At this time I can confidently state that this is not going to happen. The biggest reason is there is no business case for a new pipeline. There has not been one for over a decade, whether you are talking about one to the Pacific, Churchill or points east. Most oil and gas industry analysts, who do not work for the industry, are indicating that oil and gas demand, and therefore prices, will permanently decrease by the end of this decade. So considering it will take at least that long to have a pipeline approved, even with the new approval process in the Build Canada Act, and built, that the pipeline will never show a profit. No profit, no business case, no pipeline.

The MOU also holds out the possibility of revoking the tanker ban, although the language around the conditions to do so is quite convoluted, but again private interests will make that meaningless. The waters that the tankers would have to go through to pick up the oil are very treacherous and no insurance company would insure a tanker going through them.
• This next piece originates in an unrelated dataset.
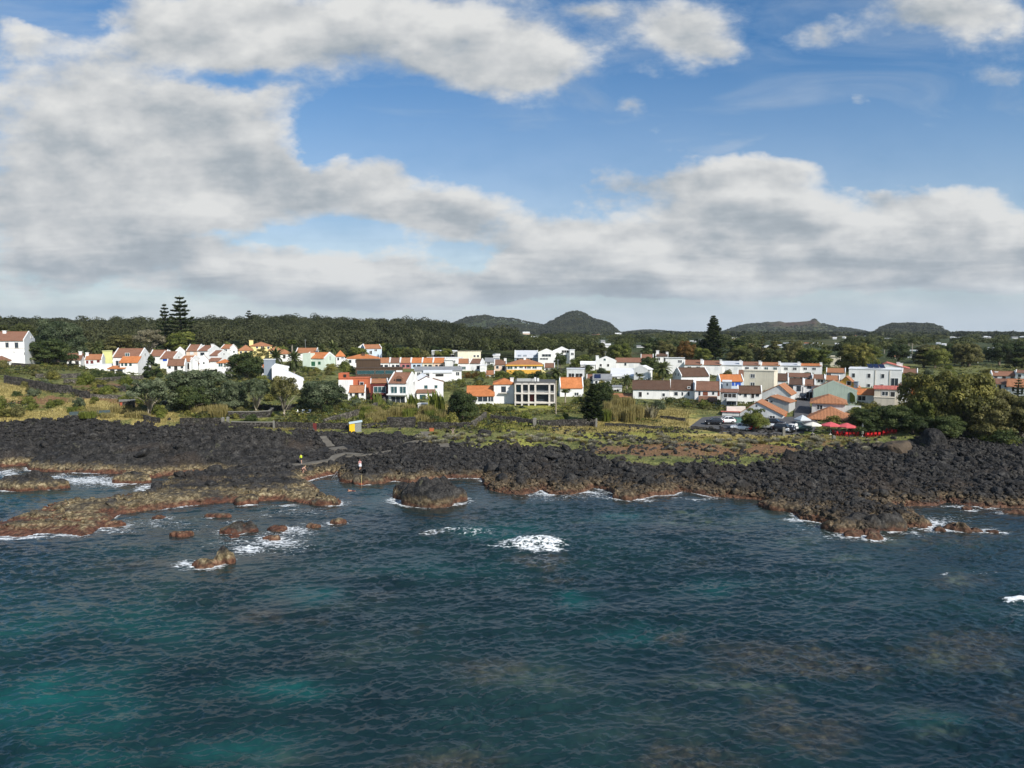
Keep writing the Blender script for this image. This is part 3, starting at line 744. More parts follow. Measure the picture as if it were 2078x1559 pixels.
# ================================================================== PLANTS
def leaf_mat(name, c0, c1, c2, rough=.55):
    """foliage: leaf colour varies with the leaf's own tint and from plant to plant"""
    m, nt, b = new_mat(name)
    oi = nt.node('ShaderNodeObjectInfo').outputs['Random']
    t = nt.math('ADD', nt.attr('tint'), nt.math('MULTIPLY', nt.math('SUBTRACT', oi, .5), .25))
    c = nt.ramp(t, [(.1, c0), (.5, c1), (.9, c2)])
    nt.put(b.inputs['Base Color'], c)
    b.inputs['Roughness'].default_value = rough; b.inputs['Specular IOR Level'].default_value = .2
    tr = nt.node('ShaderNodeBsdfTranslucent', ins={'Color': c})
    ms = nt.n.new('ShaderNodeMixShader'); ms.inputs[0].default_value = .36
    nt.l.new(b.outputs[0], ms.inputs[1]); nt.l.new(tr.outputs[0], ms.inputs[2])
    nt.l.new(ms.outputs[0], nt.n['Material Output'].inputs['Surface'])
    return m
LM = {
 'dark':  leaf_mat('dark evergreen leaves', (.018, .032, .012), (.050, .074, .022), (.115, .140, .045)),
 'poh':   leaf_mat('grey green leathery leaves', (.024, .040, .018), (.080, .105, .050), (.21, .24, .14)),
 'mid':   leaf_mat('mid green leaves', (.040, .058, .013), (.125, .15, .030), (.24, .245, .06)),
 'olive': leaf_mat('olive leaves', (.045, .046, .016), (.135, .13, .042), (.25, .225, .085)),
 'pale':  leaf_mat('pale dry foliage', (.09, .082, .045), (.20, .18, .11), (.33, .30, .20)),
 'golden': leaf_mat('sunlit golden green leaves', (.055, .060, .016), (.17, .165, .040), (.33, .30, .08)),
 'lime':  leaf_mat('bright young leaves', (.05, .075, .012), (.14, .17, .03), (.25, .26, .06)),
 'straw': leaf_mat('straw coloured reeds', (.12, .105, .03), (.28, .235, .085), (.42, .35, .16)),
 'autumn': leaf_mat('rusty hedge leaves', (.06, .045, .012), (.15, .095, .025), (.22, .11, .03)),
 'wood':  leaf_mat('woodland leaves', (.026, .032, .014), (.054, .062, .025), (.090, .096, .042)),
 'wood2': leaf_mat('lowland woodland leaves', (.030, .038, .013), (.080, .092, .028), (.15, .155, .05)),
 'grey':  leaf_mat('silvery tussock', (.19, .175, .115), (.34, .315, .22), (.48, .45, .34)),
 'palm':  leaf_mat('palm fronds', (.040, .055, .018), (.11, .135, .045), (.24, .25, .10)),
}
BARK = plain('bark', (.12, .095, .07), .9, .35, 2.)
BARK_PALE = plain('pale bark', (.30, .26, .20), .9, .25, 2.)

def leaf_quads(rng, P, N, size, jit=.34, asp=.66):
    n = len(P)
    N = N + rng.normal(0, jit, (n, 3)); N /= np.linalg.norm(N, axis=1)[:, None] + 1e-9
    R = rng.normal(0, 1, (n, 3)); T = np.cross(N, R); T /= np.linalg.norm(T, axis=1)[:, None] + 1e-9
    B = np.cross(N, T)
    s = (size * rng.uniform(.6, 1.35, n))[:, None]
    T = T * s; B = B * s * asp
    V = np.stack([P - T, P - B * .9 + T * .1, P + T, P + B * .9 + T * .1], 1).reshape(-1, 3)
    return V, np.arange(4 * n).reshape(n, 4)

def crown_mesh(name, rng, clumps, n, size, tint=(.5, .16), under=.35):
    """clumps: (cx,cy,cz,r). leaves spread over the shells of the clumps"""
    C = np.array(clumps); w = C[:, 3] ** 2; k = rng.choice(len(C), n, p=w / w.sum())
    D = rng.normal(0, 1, (n, 3)); D /= np.linalg.norm(D, axis=1)[:, None]
    low = (D[:, 2] < -.1) & (rng.random(n) > under); D[low, 2] *= -1
    r = C[k, 3] * (1 - .38 * rng.random(n) ** 2)
    P = C[k, :3] + D * r[:, None] * np.array([1, 1, .85])
    V, Fq = leaf_quads(rng, P, D, size)
    ct = rng.normal(tint[0], tint[1], len(C))
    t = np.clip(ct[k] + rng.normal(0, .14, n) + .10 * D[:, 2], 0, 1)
    return np_mesh(name, V, Fq, None, attrs={'tint': np.repeat(t, 4)})

def dome_clumps(rng, w, h, n, r0, r1, base=.15, top_flat=.85, lean=0):
    """clump centres through an uneven dome w wide, h high (crown only, from z=0)"""
    out = []
    ph = rng.uniform(0, 6.28, 3)
    for i in range(n):
        a = rng.uniform(0, 6.283); e = rng.random() ** .8
        rr = w / 2 * (1 + .14 * math.sin(2 * a + ph[0]) + .1 * math.sin(3 * a + ph[1]))
        q = math.sqrt(1 - (e * top_flat) ** 2)
        inn = rng.uniform(.55, 1) if rng.random() < .35 else rng.uniform(.86, 1.0)
        r = rng.uniform(r0, r1) * w
        out.append(((rr - r) * q * inn * math.cos(a) + lean * e * w, (rr - r) * q * inn * math.sin(a), max(base * h, (h - r) * e * inn), r))
    out.append((0, 0, h * .45, w * .26)); out.append((0, 0, h * .3, w * .28))
    return out

def limbs(rng, clumps, base_h, r0, k=7, fork=.35):
    mb = MB()
    mb.tube([(0, 0, -1.2), (0, 0, 0), (.1, 0, base_h * .6), (.15, .1, base_h)], [r0 * 1.3, r0 * 1.1, r0 * .85, r0 * .75], 8)
    ids = rng.choice(len(clumps), min(k, len(clumps)), replace=False)
    for i in ids:
        c = clumps[i]
        s = base_h * rng.uniform(fork, 1)
        m = (c[0] * .4 + rng.normal(0, .2), c[1] * .4 + rng.normal(0, .2), s + (c[2] - s) * .55)
        mb.tube([(.08, 0, s), m, (c[0], c[1], c[2])], [r0 * .55, r0 * .32, r0 * .12], 6)
    return mb

PROTO = {}
def proto(key, crown, trunk, w, h): PROTO.setdefault(key, []).append((crown, trunk, w, h))

def build_protos():
    rng = np.random.default_rng(21)
    for i in range(4):      # pohutukawa-like: billowing clumps on short limbs
        cl = dome_clumps(rng, 10, 7.2, 62, .075, .15, base=.10)
        cl2 = [(a, b, c + 1.0, r) for a, b, c, r in cl]
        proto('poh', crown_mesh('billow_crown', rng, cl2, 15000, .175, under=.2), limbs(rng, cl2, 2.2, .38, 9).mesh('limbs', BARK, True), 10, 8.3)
    for i in range(4):      # rounded broadleaf
        cl = dome_clumps(rng, 8, 6.6, 40, .09, .17, base=.08)
        cl2 = [(a, b, c + 1.6, r) for a, b, c, r in cl]
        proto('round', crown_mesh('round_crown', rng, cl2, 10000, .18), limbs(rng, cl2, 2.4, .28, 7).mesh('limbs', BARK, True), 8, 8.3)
    for i in range(3):      # open, visible branches
        cl = [(a, b, c + 3.2, r) for a, b, c, r in dome_clumps(rng, 9, 4.6, 34, .06, .11, base=.2) if rng.random() < .85]
        proto('airy', crown_mesh('open_crown', rng, cl, 6000, .165), limbs(rng, cl, 2.2, .24, 16, .15).mesh('limbs', BARK_PALE, True), 9, 7.8)
    for i in range(4):      # bush to the ground
        cl = dome_clumps(rng, 4, 2.6, 20, .12, .2, base=.05)
        proto('bush', crown_mesh('bush_foliage', rng, cl, 2400, .13, under=.5), None, 4, 2.7)
    for i in range(3):      # narrow tall
        cl = []
        for j in range(26):
            z = rng.uniform(.8, 7.4); q = (1 - abs(z - 3.6) / 5.2) * 1.5
            a = rng.uniform(0, 6.28); cl.append((q * math.cos(a) * .7, q * math.sin(a) * .7, z, rng.uniform(.5, .9)))
        proto('tall', crown_mesh('tall_crown', rng, cl, 3600, .22), limbs(rng, cl, 2., .2, 5).mesh('limbs', BARK, True), 4, 8.2)
    for i in range(3):      # conical dark conifer bush
        cl = []
        for j in range(44):
            t = rng.random(); q = (1 - t) * 2.1
            a = rng.uniform(0, 6.28); cl.append((q * math.cos(a), q * math.sin(a), .4 + t * 7.2, .35 + .55 * (1 - t)))
        proto('cone', crown_mesh('cone_crown', rng, cl, 7000, .17), limbs(rng, cl, 2., .22, 3).mesh('limbs', BARK, True), 5.4, 8.2)
    for i in range(2):      # feather palm
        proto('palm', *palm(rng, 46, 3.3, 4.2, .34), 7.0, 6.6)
    proto('fanpalm', *palm(rng, 46, 2.3, 12.2, .20, droop=1.25), 3.9, 13.6)
    for i in range(2): proto('norfolk', *norfolk(rng, 13, 1.0, 1.15), 8.2, 20)
    proto('norfolk_sparse', *norfolk(rng, 9, .75, .45), 8.5, 16)
    for i in range(2): proto('norfolk_dense', *norfolk(rng, 20, 1.0, 1.2), 8.6, 20)
    proto('bare_norfolk', *norfolk(rng, 7, .8, .35, bare=.5), 8.5, 16)
    for i in range(3): proto('tuft', tuft(rng, 260, .95, 1.0, .05), None, 2.0, 1.05)
    for i in range(3): proto('reeds', tuft(rng, 420, 1.9, 3.3, .06, upright=True), None, 4.4, 3.6)
    for i in range(2): proto('agave', tuft(rng, 60, 1.2, 1.3, .16), None, 2.4, 1.4)
    for i in range(2): proto('banana', tuft(rng, 46, 1.7, 3.2, .42, upright=True, bend=1.0), None, 4.6, 3.4)

def strip(P, W, side):
    n = len(P)
    V = np.concatenate([P - side * W[:, None], P + side * W[:, None]])
    f = np.array([[i, i + 1, n + i + 1, n + i] for i in range(n - 1)])
    return V, f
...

Without insurance the tanker company would be on the hook for the entirety of the liability for any accident and they will not accept that risk.

So in the end the MOU is virtually meaningless.

Of course, there has been alot of talk about how the MOU has put the ball into Danielle Smith's court, taking away a bone of contention that she could use to fire up her base and hang on to power. I am not going to repeat all of that here, although I will disagree on two points.

The first point is the peace between Ottawa and Alberta will be short lived. The next battle will be Alberta demanding that Ottawa put up a substantial amount of money to build the pipeline. Danielle Smith promised her voters a pipeline, the private sector is not going to step up to build it, which will leave governments to foot the bill. Alberta does not have the financial wherewithal to do it alone so they will eventually get around to demanding Ottawa to kick in, which means most of the cost. 

The second point is this MOU will not help the Liberals in any way with Alberta voters during an election. During the next election the Liberals will most likely lose seats in Alberta instead of gain any. That was true before the MOU was signed and it is still true.

So in the end it is status quo. There will be relative peace between the two governments for a short period but the Alberta government will go back to blaming Ottawa for all of the ills in the province because that is what provincial governments do when they shit the bed. No pipeline will be built, without governments paying for it. The Liberals will lose seats in the next federal election.